┏━━
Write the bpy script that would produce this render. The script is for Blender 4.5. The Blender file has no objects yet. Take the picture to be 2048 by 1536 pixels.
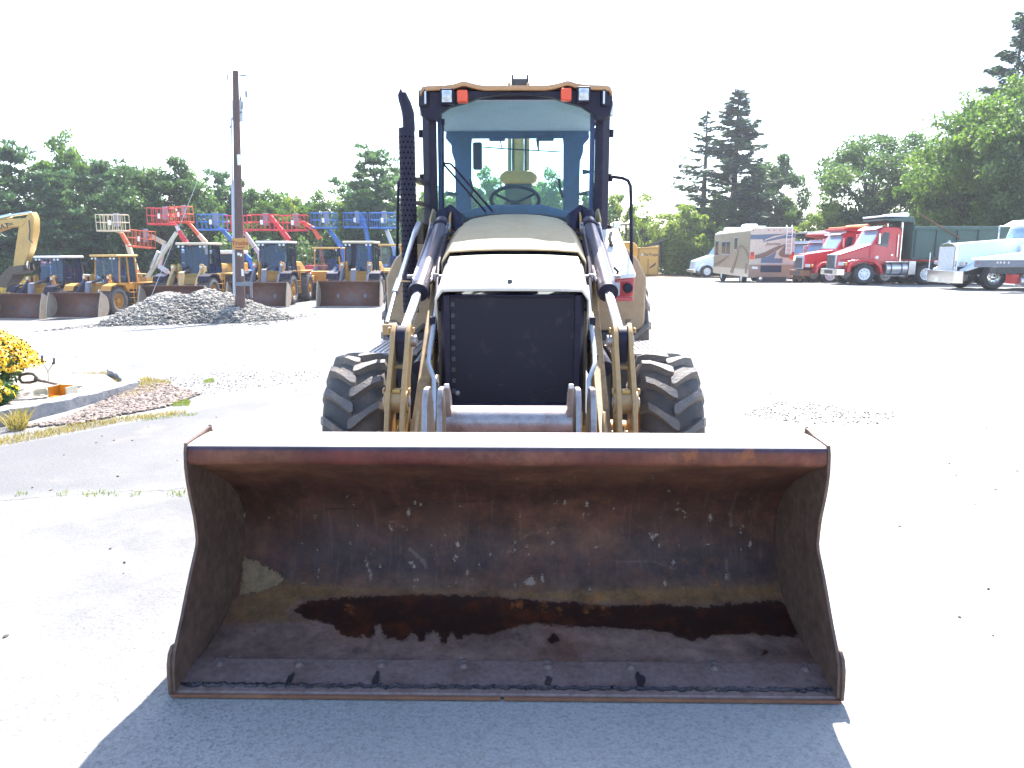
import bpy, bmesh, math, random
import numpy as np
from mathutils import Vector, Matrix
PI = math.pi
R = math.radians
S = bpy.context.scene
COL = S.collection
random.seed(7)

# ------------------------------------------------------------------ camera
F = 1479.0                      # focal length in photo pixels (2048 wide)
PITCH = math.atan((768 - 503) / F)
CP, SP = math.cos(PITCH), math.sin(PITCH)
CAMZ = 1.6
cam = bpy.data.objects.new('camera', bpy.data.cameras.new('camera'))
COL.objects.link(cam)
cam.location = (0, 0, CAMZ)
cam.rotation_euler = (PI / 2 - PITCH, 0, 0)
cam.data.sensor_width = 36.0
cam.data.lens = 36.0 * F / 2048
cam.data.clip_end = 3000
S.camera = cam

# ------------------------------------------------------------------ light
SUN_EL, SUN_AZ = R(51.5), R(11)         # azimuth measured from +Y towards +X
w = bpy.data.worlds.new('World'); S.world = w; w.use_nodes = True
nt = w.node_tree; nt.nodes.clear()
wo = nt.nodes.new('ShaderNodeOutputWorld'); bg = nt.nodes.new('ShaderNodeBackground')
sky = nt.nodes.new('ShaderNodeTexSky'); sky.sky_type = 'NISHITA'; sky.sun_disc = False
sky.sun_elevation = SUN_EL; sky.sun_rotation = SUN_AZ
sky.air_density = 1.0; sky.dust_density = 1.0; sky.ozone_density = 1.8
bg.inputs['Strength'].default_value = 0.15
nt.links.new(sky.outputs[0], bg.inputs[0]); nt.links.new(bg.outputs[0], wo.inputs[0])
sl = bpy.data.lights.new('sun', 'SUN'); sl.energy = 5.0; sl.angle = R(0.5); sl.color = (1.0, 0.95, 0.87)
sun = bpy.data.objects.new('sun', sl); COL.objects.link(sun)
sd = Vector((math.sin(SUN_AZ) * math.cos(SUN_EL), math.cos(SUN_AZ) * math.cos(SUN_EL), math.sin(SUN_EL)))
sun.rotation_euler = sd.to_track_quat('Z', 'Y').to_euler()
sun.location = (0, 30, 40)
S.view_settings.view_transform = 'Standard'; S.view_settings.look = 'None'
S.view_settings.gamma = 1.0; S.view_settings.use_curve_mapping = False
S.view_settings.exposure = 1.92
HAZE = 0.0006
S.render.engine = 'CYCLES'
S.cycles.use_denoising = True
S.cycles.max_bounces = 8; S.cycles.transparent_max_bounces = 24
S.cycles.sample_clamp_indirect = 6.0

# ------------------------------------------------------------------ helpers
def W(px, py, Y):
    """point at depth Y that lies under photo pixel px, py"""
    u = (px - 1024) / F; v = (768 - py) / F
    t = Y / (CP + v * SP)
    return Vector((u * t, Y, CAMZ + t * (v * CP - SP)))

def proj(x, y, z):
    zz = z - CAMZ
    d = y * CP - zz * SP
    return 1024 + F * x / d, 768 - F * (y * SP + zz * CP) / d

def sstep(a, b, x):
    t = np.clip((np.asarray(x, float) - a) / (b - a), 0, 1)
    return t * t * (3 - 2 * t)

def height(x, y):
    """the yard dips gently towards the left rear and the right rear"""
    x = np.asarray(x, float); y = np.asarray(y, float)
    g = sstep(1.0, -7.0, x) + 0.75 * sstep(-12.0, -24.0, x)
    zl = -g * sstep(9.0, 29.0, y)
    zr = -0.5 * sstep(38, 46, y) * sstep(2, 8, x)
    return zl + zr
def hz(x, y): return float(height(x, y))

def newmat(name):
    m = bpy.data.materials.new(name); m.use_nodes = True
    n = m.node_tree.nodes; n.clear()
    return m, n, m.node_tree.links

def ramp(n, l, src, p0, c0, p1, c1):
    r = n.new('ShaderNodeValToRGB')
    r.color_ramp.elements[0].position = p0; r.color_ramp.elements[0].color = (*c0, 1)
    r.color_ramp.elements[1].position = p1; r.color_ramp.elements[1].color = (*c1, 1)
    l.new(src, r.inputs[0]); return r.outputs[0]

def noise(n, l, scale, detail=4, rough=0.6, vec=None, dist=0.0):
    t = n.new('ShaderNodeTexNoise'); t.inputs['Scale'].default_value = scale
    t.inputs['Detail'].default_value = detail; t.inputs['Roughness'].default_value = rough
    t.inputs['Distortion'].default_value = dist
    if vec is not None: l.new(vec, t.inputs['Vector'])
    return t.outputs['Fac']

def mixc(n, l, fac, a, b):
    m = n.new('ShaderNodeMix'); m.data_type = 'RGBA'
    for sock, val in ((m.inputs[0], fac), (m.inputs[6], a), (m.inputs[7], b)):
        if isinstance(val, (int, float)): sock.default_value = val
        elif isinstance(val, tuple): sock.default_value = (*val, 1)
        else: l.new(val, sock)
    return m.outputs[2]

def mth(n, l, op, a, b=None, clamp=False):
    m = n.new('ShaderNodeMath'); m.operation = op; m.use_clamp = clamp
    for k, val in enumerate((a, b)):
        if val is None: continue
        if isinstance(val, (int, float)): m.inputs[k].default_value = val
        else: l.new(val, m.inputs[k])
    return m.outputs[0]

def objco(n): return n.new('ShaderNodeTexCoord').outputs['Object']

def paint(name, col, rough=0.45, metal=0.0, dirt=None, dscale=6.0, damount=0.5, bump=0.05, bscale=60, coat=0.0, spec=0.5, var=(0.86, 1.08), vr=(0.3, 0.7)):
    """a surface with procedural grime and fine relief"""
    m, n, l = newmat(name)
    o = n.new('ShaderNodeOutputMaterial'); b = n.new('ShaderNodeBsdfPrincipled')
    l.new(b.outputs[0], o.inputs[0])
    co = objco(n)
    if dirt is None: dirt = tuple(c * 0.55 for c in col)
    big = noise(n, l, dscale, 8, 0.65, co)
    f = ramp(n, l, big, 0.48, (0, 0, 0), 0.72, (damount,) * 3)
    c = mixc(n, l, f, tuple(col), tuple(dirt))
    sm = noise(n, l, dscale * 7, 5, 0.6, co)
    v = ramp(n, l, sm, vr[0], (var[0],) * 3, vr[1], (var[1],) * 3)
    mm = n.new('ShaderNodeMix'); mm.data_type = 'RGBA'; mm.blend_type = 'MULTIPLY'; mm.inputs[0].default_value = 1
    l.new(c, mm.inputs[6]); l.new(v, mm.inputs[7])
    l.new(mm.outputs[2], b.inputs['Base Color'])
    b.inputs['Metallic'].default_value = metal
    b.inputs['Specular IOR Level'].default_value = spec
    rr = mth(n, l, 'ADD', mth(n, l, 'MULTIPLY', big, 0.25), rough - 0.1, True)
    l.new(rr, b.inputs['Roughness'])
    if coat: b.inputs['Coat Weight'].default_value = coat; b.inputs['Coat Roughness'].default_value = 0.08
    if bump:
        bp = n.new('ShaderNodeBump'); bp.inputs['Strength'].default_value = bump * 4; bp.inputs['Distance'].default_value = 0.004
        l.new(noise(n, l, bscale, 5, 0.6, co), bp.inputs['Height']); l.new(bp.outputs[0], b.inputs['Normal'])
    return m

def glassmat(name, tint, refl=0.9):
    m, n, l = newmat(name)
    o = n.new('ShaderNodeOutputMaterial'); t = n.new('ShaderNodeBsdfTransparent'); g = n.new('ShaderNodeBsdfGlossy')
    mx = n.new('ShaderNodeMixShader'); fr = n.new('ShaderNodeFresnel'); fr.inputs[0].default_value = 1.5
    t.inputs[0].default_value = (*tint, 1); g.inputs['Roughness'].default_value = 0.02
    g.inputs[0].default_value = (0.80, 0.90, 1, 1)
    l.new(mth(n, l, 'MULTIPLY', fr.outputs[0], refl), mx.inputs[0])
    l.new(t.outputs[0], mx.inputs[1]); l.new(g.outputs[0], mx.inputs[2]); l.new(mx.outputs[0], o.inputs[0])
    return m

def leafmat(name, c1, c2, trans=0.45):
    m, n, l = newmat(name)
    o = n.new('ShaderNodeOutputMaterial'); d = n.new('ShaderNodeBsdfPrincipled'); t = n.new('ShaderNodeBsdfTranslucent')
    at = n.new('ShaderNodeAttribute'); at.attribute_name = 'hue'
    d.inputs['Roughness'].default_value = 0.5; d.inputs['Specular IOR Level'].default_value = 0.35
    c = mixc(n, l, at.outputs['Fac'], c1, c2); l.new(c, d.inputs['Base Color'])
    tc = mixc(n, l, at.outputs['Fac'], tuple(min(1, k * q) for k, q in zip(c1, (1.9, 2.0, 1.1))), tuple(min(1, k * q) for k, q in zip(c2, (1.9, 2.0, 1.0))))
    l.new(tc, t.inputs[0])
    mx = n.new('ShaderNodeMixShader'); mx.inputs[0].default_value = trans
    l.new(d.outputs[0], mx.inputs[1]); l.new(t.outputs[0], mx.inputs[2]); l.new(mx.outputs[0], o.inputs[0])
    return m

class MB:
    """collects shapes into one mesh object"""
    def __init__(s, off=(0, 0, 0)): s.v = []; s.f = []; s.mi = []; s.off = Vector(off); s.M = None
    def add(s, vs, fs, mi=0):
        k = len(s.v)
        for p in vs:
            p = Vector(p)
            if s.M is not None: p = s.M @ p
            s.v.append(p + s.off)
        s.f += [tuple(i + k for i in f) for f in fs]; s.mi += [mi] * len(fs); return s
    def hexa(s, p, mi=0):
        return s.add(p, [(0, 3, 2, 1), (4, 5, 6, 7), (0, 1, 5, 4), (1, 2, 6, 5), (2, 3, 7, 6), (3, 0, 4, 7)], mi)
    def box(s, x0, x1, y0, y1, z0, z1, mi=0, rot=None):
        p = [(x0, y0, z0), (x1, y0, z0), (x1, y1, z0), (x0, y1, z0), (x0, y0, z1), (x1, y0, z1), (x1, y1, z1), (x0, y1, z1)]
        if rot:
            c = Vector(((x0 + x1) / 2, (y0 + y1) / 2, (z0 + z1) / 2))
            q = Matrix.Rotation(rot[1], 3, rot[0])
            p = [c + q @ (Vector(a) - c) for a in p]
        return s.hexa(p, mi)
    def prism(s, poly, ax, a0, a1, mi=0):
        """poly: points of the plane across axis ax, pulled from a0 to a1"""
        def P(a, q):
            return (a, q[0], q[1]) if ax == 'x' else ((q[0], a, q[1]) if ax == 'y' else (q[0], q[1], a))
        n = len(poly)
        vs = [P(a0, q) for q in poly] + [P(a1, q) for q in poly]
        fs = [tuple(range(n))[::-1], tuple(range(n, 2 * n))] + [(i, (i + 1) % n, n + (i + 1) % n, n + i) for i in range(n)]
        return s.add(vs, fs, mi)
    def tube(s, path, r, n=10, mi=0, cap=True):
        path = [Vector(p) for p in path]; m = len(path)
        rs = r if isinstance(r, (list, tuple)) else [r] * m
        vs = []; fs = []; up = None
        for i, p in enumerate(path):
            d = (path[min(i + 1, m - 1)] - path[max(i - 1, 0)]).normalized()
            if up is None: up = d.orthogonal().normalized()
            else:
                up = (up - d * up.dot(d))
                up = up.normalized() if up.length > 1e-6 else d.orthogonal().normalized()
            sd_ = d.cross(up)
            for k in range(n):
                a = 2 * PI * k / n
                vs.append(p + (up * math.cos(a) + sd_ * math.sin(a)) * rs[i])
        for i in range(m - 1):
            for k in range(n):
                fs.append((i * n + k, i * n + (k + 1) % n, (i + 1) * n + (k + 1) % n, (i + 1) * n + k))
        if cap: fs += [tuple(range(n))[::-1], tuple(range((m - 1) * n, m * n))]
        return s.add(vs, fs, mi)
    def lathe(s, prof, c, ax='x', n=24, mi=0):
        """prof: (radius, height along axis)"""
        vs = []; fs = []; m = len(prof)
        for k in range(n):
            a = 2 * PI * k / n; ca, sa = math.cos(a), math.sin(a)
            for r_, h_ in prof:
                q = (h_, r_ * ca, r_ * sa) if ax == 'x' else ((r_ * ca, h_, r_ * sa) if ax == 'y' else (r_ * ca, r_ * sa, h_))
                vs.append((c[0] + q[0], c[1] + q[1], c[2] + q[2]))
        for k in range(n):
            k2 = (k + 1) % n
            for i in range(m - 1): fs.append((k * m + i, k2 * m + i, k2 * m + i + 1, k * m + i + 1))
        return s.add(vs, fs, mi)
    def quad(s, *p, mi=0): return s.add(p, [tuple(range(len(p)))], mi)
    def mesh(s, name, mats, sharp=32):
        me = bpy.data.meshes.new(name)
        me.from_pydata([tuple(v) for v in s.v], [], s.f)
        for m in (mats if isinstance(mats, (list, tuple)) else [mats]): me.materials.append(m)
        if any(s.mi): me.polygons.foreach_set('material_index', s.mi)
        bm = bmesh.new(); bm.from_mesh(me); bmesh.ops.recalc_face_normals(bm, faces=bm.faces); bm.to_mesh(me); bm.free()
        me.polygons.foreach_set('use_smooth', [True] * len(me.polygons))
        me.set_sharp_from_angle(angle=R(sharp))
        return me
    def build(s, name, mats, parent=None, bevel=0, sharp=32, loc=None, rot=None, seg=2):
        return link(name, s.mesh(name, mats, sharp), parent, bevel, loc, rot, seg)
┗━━
Aim of the task >> Return exactly what appears from the opening line of the material through the line with "S.camera = cam", apart from the pictures.

Final result >>
Write the bpy script that would produce this render. The script is for Blender 4.5. The Blender file has no objects yet. Take the picture to be 2048 by 1536 pixels.
import bpy, bmesh, math, random
import numpy as np
from mathutils import Vector, Matrix
PI = math.pi
R = math.radians
S = bpy.context.scene
COL = S.collection
random.seed(7)

# ------------------------------------------------------------------ camera
F = 1479.0                      # focal length in photo pixels (2048 wide)
PITCH = math.atan((768 - 503) / F)
CP, SP = math.cos(PITCH), math.sin(PITCH)
CAMZ = 1.6
cam = bpy.data.objects.new('camera', bpy.data.cameras.new('camera'))
COL.objects.link(cam)
cam.location = (0, 0, CAMZ)
cam.rotation_euler = (PI / 2 - PITCH, 0, 0)
cam.data.sensor_width = 36.0
cam.data.lens = 36.0 * F / 2048
cam.data.clip_end = 3000
S.camera = cam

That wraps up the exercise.